La mentira incluye el culpar sin pruebas. Desplegar en primera plana la culpabilidad del presidente en los crímenes que ahora las investigaciones policiales han demostrado que fueron responsabilidad de los militares de Altamira. Que ellos están implicados, no sólo en las muertes de esos jóvenes, sino también en las bombas colocadas en las embajadas de España y Colombia, y en el edificio Telport. Y silenciar eso. No darle la misma jerarquía en la diagramación, en la primera plana, a esas revelaciones que incluyen al ya conocido Pérez Recao. Y no rectificar. Así como se silenciaron los desmentidos cuando apareció aquel chofer de Juan Barreto acusando a éste de armar paramilitares. Así como se declaran de luto por unos muertos y no por otros.
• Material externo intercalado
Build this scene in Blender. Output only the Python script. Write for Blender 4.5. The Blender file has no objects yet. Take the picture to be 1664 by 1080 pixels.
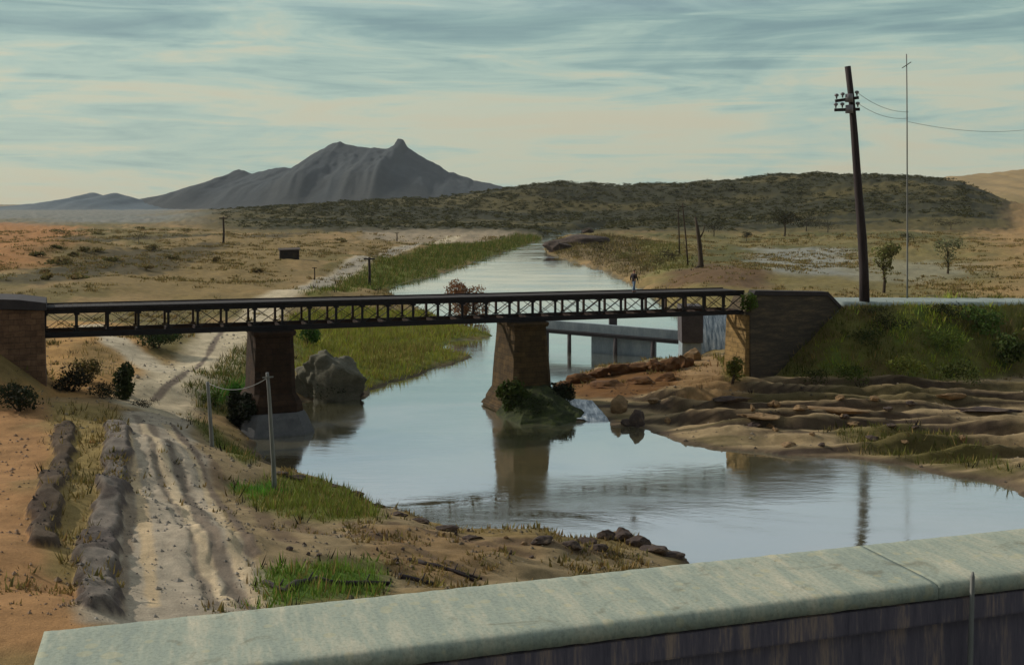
import bpy, bmesh, math, random
import numpy as np
from mathutils import Vector, Matrix, noise as mnoise

random.seed(7)
rng = np.random.default_rng(11)
C = bpy.context.scene.collection
F = 1784.0            # focal length in photograph pixels
CZ = 17.0             # eye height above the river
HY = 330.0            # horizon row in the photograph
R = math.radians

# ------------------------------------------------------------------ basics
def lin(c):
    o = []
    for v in c:
        v = v / 255.0
        o.append(v / 12.92 if v <= 0.04045 else ((v + 0.055) / 1.055) ** 2.4)
    return np.array(o)
ALB = 1.22
def alb(*c):
    return np.minimum(lin(c) * ALB, 0.85)

def wpt(px, py, z):
    """ground point at height z lying on the sight line of a photo pixel"""
    D = (CZ - z) * F / (py - HY)
    return ((px - 832) / F * D, D, z)
def at(px, py, D):
    return Vector(((px - 832) / F * D, D, CZ - (py - HY) / F * D))

def obj(name, me, mat=None, parent=None):
    o = bpy.data.objects.new(name, me)
    C.objects.link(o)
    if mat is not None and me is not None:
        if isinstance(mat, (list, tuple)):
            for m in mat: me.materials.append(m)
        else:
            me.materials.append(mat)
    if parent is not None:
        o.parent = parent
    return o
def tag(o, label=None, cat=None, group=None, kind=None):
    if label: o['label'] = label
    if cat: o['category'] = cat
    if group: o['group'] = group
    if kind: o['kind'] = kind
    return o
def empty(name, loc=(0, 0, 0), rz=0.0):
    o = bpy.data.objects.new(name, None)
    C.objects.link(o)
    o.location = loc
    o.rotation_euler = (0, 0, rz)
    o.empty_display_size = 0.3
    return o

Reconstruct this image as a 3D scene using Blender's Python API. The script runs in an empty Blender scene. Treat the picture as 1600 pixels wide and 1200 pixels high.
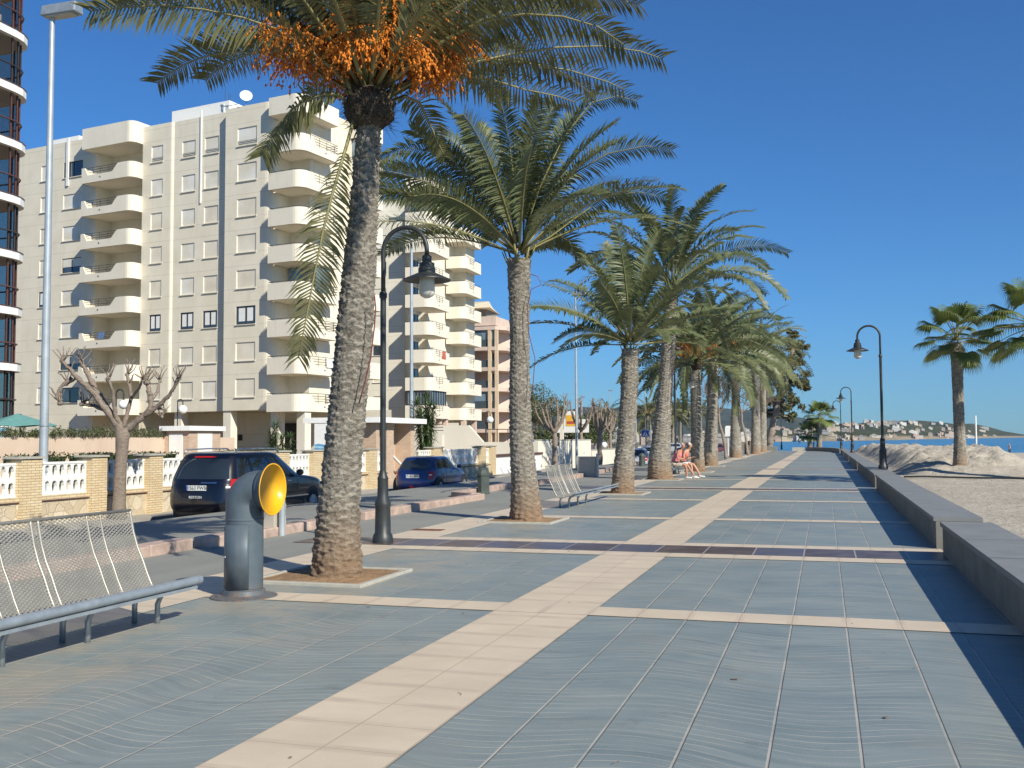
import bpy, bmesh, math, random
import numpy as np
from mathutils import Vector, Matrix, noise
R=math.radians; PI=math.pi; sin=math.sin; cos=math.cos
S=bpy.context.scene; C=S.collection
# ------------------------------------------------------------------ camera
EYE=1.6; FPX=1575.0
def cam_matrix(yaw=.29999,pitch=.0546,roll=-.0053):
    cy,sy,cp,sp,cr,sr=cos(yaw),sin(yaw),cos(pitch),sin(pitch),cos(roll),sin(roll)
    fwd=Vector((-sy*cp,cy*cp,sp)); right=Vector((cy,sy,0)); up=right.cross(fwd)
    r=right*cr+up*sr; u=-right*sr+up*cr
    return Matrix((r,u,-fwd)).transposed()
CM=cam_matrix()
cam=bpy.data.objects.new('camera',bpy.data.cameras.new('camera')); C.objects.link(cam)
cam.matrix_world=Matrix.Translation((0,0,EYE))@CM.to_4x4()
cam.data.sensor_width=36; cam.data.lens=FPX/1600*36; cam.data.clip_start=.1; cam.data.clip_end=30000
S.camera=cam
# ------------------------------------------------------------------ light
SUN_EL=R(35); SUNV=Vector((cos(R(-35))*cos(SUN_EL), sin(R(-35))*cos(SUN_EL), sin(SUN_EL)))
sun=bpy.data.objects.new('sun',bpy.data.lights.new('sun','SUN')); C.objects.link(sun)
sun.data.energy=5.0; sun.data.angle=R(.5); sun.data.color=(1,.945,.82)
sun.rotation_euler=SUNV.to_track_quat('Z','Y').to_euler()
W=bpy.data.worlds.new('World'); S.world=W; W.use_nodes=True
wn=W.node_tree; bg=wn.nodes['Background']
sky=wn.nodes.new('ShaderNodeTexSky'); sky.sky_type='NISHITA'; sky.sun_disc=False
sky.sun_elevation=SUN_EL; sky.sun_rotation=math.atan2(SUNV.x,SUNV.y); sky.altitude=0; sky.air_density=1.0; sky.dust_density=.1; sky.ozone_density=9
tint=wn.nodes.new('ShaderNodeMix'); tint.data_type='RGBA'; tint.blend_type='MULTIPLY'; tint.inputs[0].default_value=1; tint.inputs[7].default_value=(.46,.84,1.06,1)
wn.links.new(sky.outputs[0],tint.inputs[6]); wn.links.new(tint.outputs[2],bg.inputs[0]); bg.inputs[1].default_value=.088
S.view_settings.view_transform='Standard'; S.view_settings.look='None'; S.view_settings.gamma=1
S.view_settings.use_curve_mapping=False; S.view_settings.exposure=.35
# ------------------------------------------------------------------ where things stand
def ray(px,py): return CM@Vector((px-800,600-py,-FPX))
def at(px,py,Y):
    d=ray(px,py); s=Y/d.y; return Vector((d.x*s,Y,EYE+d.z*s))
def dep(px,py,D):                      # point at camera depth D
    d=ray(px,py); s=D/FPX; return Vector((d.x*s,d.y*s,EYE+d.z*s))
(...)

Así como prepararon la muerte de Jorge Nieves, el dirigente del PPT, asesinado por sicarios que ya se sabe quienes los contrataron, y antes fue señalado insidiosamente por Roberto Giusti en el Universal, acusado y sentenciado por la nueva Inquisición mediática.´
El toque bélico lo enferma todo. La guerra rebaja el nivel moral de todos los contrincantes. Muere asfixiada la verdad, la solidaridad, el impulso de compartir, de reír, de abrir el corazón. Pero a veces salta la humanidad de donde menos se espera. Jonathan Glober cuenta que en la navidad de 1914, en plena Primera Guerra Mundial, los soldados alemanes y franceses, enemigos jurados, hundidos en sus atroces trincheras, encontraron el momento de salir de éstas, abrir un paréntesis y jugar una partida de fútbol. Algo parecido ocurrió en el paro subversivo de diciembre y enero. Yo creo que sí podemos vivir juntos. Claro: condición imprescindible para ello es el respeto mínimo de algunas reglas legales, de convivencia. Los venezolanos hemos vivido circunstancias que, en otras latitudes, habrían desembocado en una guerra civil de alta intensidad. Pero conservar el monopolio legítimo de la violencia, haber neutralizado las pocas influencias armadas de los malignos, el ser un pueblo franco, amoros, buena gente, nos mantuvo vivos y juntos, aunque nos mentemos la madre, nos ridiculicemos y hasta nos tengamos arrechera. Sí: sobreviviremos.